Historical Fiction & Revision at the NYSEC Conference

I spent Thursday at the NYS English Council Conference in Albany, giving presentations on historical fiction and revision, chatting with other writers on a children’s literature panel, and signing copies of Spitfire and Champlain and the Silent One.  The fabulous Merritt Bookstore handled book sales for the conference & took terrific care of the authors – Thanks, Scott &  Alison!

When I first arrived, Scott sent me to pick up my paperwork, including this name tag that helped me to introduce myself to the teachers. 

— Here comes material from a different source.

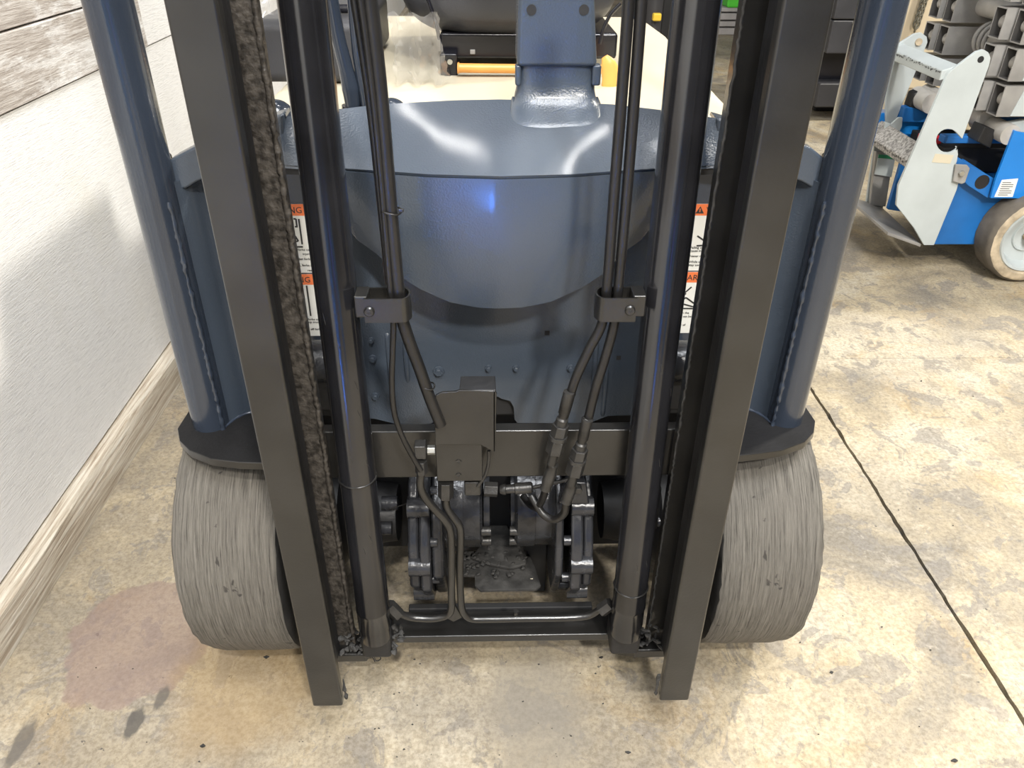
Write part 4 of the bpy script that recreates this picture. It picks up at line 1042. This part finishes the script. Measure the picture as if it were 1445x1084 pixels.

Hello, I’m Kate Messner. I’m  a presenter and…er….a fish

There were apparently two stickers printed out for each presenter – one with his or her name and the word presenter.  That one was supposed to go on the name tag.  The second sticker, which also included the speaker’s choice of dinner entrees, went on the envelope with the meal ticket, but apparently my stickers got switched, which amused me to no end.  It could have been worse, though, as one of my colleagues pointed out.  What if I had ordered the chicken?  Or the ham?

After a morning of book signing, I gave two workshops.

At this one, we talked about recently released historical novels like Laurie Halse Anderson’s Chains, a National Book Award Finalist, and ideas for using historical fiction in the classroom.  Teachers were excited to learn about some upcoming 2009 releases in historical fiction, too.  My second presentation, Walking the Walk: How Teacher-Writers Encourage Student Revision led to some great conversations about how we choose to model what we teach and how sometimes that means taking risks. 

The afternoon panel discussion with fellow children’s writers & illustrators was fun for me, too.  I was on a panel with talented people like Ann Burg, Jack Rightmyer, James Ransome and Will Moses. The teacher-writers who came to fire questions at us were enthusiastic and thoughtful, and no matter how long I write, it’s always fascinating for me to hear about other people’s processes.

I’m reveling in a pile of new books tonight and have already dipped into a couple of them.  I’m loving Jack Rightmyer’s  A Funny Thing About Teaching, a must-read for anyone who values a sense of humor in the classroom.  I’m also devouring an early copy of Ann Burg’s April 2009 novel-in-verse with Scholastic, called All the Broken Pieces, which tells an incredibly moving story set in the aftermath of the Vietnam War.  Readers who know my blog know that I never shut up about books that I love, so rest assured I’ll be posting a full review of this one when we get closer to its release date. For now, though…just….wow.  Ann sat next to me at the bookstore tables, where she signed copies of her beautiful picture books with Sleeping Bear Press, and is not only an incredible writer but a kind, friendly, funny person, too. 

Here we are at dinner…That’s Ann on the left and me on the right, looking even sleepier than I felt after a day that started at 5:30am.

If you were at the conference and stopped by to say hello at the book signing or panel discussion or one of my workshops – thanks.  It was truly an inspiration to spend the day with people who are so passionate about reading and writing with kids.

14 Replies on “Historical Fiction & Revision at the NYSEC Conference

  1. That sounds like a great conference.

    Too funny about the fish. :>) I worked with a teacher named Christine Fish a few weeks ago! Her sister, Kim Fish, teaches too.

    Another good historical novel that came out recently is “White Sands, Red Menace,” by Ellen Klages (the sequel to “The Green Glass Sea”). It takes place in 1946, when German engineers were helping the U.S. build rockets for space travel.

  2. I loved the first ten pages of WHITE SANDS, RED MENACE, but alas, my 12-year-old snatched it up, so I won’t get it back until he’s finished. THE GREEN GLASS SEA is amazing, too.

  3. Historical fiction was always my favorite genre when I was a mg and ya reader. To this day, I am intrigued by the process of researching the subject and then creating fictional characters. If I were to attempt to write a book, it would be historical fiction. I just can’t see myself being able to make the characters come to life.

  4. Oooh, I can’t wait until I can post something similar on my blog. Wait, first I have to get the book published. Wait, first I have to finish, then rewrite, then rewrite, then rewrite. Sheesh.

  5. For me, having the rich research base of historical fiction actually helps a lot with character development, as opposed to contemporary fiction, where you’re starting from scratch. I love the little details of history, too – the smells, the sounds, the tastes…

  6. I know just how you feel – I always think ahead to upcoming books, too, telling myself, “When this book is out, I’ll be able to talk about…” only to remember that “this book” needs to be finished!!

  7. I liked the little period details in those books, too–like product names, and the technology (including their musing about what they’ll invent in the future).